Second, in order to reduce internal costs, many large corporations have delegated data entry to their outside law firms, which appears to eliminate the cost from the legal department, but does not keep the cost from being a component of the final cost of the legal service. While a corporation can refuse to pay its law firm directly for the data entry, ultimately the corporation will pay for it indirectly when it becomes part of their supplier’s overhead. Getting rid of the cost altogether by automating data entry will lead to real cost reduction and service speed, for both the law firm and the corporate client. Moreover, the elimination of human error in this process will also reduce cost.  

  1. Corporate departments not providing API-friendly remote access

A third problem arises from corporate patent departments which, for understandable security or cost reasons, are reluctant or unable to provide API-friendly remote access to their IP management systems. While the need to tightly protect the security of a corporate IP management system is clear, there are readily available solutions that can both protect these systems and at the same time allow for efficient and effective electronic data exchange. In fact, as more and more back office IP jobs are replaced by sophisticated automation, the use of humans to perform data exchange between the automation system and the IP management system will soon become an untenable limitation on a state-of-the-art IP management eco-system.

  1. Vendors not allowing access

The last problem is the attempt by certain IP management system vendors to limit access by competitors, whether by API or otherwise, to their IP management platforms. They do this in order to protect their investment in offshore docketing teams. This hurts corporate patent departments by suppressing cost-saving automation in the industry. It also has a negative effect on law firms, who are forced to have their high-paid paralegals spend an appreciable part of their workday doing low value data entry in their clients’ systems.

A plan to move forward

Our call to action to law firms and corporate clients is to take all reasonable steps they can to adopt proven automation when it is as good or better than the offshoring alternative; support, encourage and indeed even insist on full interoperability of all IP systems in the IP eco-system; and lastly, avoid agreeing to tying arrangements that allow vendors of IP management systems to lock out competition from automation innovators.
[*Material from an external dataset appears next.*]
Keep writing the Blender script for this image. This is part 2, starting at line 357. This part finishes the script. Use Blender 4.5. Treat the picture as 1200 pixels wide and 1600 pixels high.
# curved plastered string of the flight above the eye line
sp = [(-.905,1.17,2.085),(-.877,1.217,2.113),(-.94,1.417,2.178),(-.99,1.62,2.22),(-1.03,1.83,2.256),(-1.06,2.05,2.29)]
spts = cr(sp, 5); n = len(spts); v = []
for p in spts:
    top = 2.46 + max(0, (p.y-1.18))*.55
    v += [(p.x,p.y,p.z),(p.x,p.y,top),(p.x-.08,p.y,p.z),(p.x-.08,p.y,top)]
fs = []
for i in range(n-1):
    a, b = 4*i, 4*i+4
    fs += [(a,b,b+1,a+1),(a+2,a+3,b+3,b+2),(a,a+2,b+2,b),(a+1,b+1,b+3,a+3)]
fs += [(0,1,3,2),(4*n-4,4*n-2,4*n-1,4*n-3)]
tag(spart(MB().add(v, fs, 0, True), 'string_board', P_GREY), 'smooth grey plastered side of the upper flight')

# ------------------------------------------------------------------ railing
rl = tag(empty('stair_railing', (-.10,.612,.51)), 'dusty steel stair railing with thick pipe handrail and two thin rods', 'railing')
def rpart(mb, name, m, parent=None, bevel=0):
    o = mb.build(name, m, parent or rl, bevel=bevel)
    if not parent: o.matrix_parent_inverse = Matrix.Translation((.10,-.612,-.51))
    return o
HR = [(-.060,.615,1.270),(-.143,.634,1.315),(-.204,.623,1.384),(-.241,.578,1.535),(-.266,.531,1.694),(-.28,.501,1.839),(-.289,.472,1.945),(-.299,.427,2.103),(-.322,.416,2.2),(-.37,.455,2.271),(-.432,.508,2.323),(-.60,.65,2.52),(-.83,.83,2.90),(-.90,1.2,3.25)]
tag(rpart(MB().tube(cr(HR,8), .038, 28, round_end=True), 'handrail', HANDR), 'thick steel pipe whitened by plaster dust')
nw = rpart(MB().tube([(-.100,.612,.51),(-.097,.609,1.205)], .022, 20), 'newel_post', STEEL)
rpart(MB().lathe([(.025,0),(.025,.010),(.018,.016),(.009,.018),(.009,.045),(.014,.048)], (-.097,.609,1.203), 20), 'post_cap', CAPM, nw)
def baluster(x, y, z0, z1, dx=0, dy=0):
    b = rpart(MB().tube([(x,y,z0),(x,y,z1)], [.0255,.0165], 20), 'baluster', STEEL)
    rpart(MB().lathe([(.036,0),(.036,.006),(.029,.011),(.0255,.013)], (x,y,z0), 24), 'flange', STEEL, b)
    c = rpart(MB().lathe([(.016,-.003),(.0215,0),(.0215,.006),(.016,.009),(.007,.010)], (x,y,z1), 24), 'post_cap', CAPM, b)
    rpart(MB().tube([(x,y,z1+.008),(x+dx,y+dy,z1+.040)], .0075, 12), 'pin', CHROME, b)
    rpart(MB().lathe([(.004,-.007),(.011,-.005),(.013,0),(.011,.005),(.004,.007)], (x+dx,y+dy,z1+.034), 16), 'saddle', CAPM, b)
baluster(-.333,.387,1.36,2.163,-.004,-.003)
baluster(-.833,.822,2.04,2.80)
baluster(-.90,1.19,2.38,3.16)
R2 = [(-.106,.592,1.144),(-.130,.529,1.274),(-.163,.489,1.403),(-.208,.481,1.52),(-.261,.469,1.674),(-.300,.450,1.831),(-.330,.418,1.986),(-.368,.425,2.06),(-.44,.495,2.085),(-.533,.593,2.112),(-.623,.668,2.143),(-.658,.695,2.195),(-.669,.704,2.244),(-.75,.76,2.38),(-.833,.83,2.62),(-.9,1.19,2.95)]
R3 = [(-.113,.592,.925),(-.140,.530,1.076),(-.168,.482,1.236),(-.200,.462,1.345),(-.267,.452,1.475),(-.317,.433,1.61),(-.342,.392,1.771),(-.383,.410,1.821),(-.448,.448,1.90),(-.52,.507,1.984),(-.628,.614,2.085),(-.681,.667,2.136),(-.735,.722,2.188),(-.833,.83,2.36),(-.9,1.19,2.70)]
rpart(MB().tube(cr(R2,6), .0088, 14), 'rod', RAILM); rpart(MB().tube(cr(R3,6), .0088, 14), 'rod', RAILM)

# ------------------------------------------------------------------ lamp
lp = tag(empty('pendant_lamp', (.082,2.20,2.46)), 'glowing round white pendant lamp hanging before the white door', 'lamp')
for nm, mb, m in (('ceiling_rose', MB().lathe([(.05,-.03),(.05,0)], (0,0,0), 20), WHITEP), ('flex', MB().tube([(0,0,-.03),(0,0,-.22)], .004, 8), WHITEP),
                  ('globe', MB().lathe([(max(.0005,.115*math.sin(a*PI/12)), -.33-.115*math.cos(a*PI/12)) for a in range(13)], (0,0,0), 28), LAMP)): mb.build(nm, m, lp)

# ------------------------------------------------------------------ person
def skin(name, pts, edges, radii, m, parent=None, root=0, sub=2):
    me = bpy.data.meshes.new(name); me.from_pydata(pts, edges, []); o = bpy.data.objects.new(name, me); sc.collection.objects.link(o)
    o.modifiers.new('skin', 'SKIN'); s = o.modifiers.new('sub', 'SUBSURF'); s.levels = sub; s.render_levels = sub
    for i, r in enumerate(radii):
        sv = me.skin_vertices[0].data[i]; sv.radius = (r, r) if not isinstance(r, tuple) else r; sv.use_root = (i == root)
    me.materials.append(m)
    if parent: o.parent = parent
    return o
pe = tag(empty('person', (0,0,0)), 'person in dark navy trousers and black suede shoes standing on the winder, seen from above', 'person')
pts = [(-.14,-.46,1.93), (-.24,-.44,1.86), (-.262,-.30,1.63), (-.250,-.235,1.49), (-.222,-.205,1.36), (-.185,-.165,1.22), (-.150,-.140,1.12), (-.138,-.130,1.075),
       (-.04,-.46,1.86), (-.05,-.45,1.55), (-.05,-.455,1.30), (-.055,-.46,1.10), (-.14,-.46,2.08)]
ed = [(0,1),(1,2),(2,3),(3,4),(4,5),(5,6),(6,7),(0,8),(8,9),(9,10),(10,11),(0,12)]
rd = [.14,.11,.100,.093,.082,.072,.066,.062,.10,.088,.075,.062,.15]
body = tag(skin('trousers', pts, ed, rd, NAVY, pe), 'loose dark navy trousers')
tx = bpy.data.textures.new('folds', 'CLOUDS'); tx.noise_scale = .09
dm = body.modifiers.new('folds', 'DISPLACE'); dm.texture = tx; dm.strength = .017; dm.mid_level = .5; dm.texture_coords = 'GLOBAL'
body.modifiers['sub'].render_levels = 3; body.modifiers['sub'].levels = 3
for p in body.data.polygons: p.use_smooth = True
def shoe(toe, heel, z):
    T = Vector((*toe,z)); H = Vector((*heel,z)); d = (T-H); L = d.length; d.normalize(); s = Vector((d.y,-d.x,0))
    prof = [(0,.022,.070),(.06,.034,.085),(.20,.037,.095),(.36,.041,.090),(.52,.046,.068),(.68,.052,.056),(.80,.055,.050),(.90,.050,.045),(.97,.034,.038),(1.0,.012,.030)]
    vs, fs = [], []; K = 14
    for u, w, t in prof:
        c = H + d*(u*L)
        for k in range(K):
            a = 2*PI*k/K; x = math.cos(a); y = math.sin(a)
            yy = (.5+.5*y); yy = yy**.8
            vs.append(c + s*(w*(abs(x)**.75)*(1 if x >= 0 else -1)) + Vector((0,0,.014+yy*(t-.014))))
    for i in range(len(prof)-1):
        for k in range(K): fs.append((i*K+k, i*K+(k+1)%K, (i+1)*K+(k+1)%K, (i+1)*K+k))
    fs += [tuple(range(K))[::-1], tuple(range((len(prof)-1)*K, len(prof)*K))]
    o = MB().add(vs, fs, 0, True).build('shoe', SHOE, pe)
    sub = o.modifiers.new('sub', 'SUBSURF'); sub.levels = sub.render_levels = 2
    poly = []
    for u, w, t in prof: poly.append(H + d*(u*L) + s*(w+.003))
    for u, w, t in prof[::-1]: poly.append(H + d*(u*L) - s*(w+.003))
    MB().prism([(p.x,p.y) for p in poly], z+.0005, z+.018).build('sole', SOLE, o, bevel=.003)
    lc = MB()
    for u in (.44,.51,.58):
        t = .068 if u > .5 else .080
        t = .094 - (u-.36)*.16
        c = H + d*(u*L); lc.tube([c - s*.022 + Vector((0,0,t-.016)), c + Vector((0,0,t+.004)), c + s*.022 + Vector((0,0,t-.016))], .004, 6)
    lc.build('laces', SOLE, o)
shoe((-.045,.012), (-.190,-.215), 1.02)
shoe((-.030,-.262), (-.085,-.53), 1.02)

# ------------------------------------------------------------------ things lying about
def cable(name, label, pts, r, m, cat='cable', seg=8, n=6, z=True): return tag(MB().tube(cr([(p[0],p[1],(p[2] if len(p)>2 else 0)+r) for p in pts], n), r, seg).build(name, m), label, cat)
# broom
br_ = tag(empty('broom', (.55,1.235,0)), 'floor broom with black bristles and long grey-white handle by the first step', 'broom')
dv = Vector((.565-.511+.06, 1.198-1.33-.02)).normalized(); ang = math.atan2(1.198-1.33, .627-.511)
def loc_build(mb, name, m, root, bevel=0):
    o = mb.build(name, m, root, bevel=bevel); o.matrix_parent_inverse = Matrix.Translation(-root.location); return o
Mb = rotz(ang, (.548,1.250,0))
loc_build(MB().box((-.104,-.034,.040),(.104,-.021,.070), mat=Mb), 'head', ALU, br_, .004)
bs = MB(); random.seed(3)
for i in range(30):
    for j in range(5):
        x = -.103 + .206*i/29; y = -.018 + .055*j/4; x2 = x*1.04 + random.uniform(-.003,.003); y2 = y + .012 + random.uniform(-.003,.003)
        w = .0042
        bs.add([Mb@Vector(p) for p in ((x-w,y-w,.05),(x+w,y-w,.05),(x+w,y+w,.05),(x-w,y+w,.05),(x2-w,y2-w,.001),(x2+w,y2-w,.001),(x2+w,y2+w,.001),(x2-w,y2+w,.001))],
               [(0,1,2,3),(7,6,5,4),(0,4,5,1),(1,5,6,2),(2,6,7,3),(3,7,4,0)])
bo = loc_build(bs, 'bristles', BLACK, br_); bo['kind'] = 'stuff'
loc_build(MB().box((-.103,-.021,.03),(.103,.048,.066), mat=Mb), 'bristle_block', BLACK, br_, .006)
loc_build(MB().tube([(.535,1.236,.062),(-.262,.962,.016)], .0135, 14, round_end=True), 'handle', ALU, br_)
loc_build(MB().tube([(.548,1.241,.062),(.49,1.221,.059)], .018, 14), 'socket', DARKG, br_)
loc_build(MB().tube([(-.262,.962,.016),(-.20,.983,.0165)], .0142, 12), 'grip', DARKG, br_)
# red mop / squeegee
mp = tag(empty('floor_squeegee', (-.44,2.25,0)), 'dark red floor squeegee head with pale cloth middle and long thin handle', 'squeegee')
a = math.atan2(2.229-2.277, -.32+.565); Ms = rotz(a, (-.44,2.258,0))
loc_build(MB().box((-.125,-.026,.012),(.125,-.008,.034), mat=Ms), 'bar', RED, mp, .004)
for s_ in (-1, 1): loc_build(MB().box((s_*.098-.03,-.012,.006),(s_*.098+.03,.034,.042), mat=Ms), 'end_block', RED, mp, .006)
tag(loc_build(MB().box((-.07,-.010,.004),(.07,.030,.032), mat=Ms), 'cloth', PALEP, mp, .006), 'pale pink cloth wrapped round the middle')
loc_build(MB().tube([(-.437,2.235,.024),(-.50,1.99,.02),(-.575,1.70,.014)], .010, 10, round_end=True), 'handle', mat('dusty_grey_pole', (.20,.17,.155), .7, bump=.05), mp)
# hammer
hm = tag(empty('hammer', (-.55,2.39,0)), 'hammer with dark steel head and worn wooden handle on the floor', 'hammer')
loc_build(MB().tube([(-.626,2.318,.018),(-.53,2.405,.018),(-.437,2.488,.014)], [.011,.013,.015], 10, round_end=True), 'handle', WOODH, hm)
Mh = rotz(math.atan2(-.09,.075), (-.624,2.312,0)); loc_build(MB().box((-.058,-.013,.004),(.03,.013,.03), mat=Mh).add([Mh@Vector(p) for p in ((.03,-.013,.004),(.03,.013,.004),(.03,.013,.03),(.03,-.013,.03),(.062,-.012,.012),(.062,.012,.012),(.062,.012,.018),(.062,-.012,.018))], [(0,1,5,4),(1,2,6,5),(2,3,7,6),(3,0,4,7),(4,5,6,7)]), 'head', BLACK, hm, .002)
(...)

While certain vendors are less than helpful to innovation, there are others that have done an outstanding job providing API’s into their IP management systems, and also have opened their systems to friends and competitors alike. Notable standouts in helping to drive innovation and interoperability with solid, open APIs include AppColl, CPA Global, CPI, Patrix and Black Hills IP. Our firm applauds these companies, and our hope is that corporate consumers of IP services will insist their IP system vendor provide for ready interoperability on a non-discriminatory basis, to allow best-of-breed innovators to reach their full potential.  

As we look forward into the future we see data-driven automation and interoperability growing rapidly in the coming decade, spawning many new analytics capabilities and a corresponding transformation of staffing requirements. As always, our firm remains committed to leadership in these efforts in order to lower costs and increase quality for our deeply valued clients.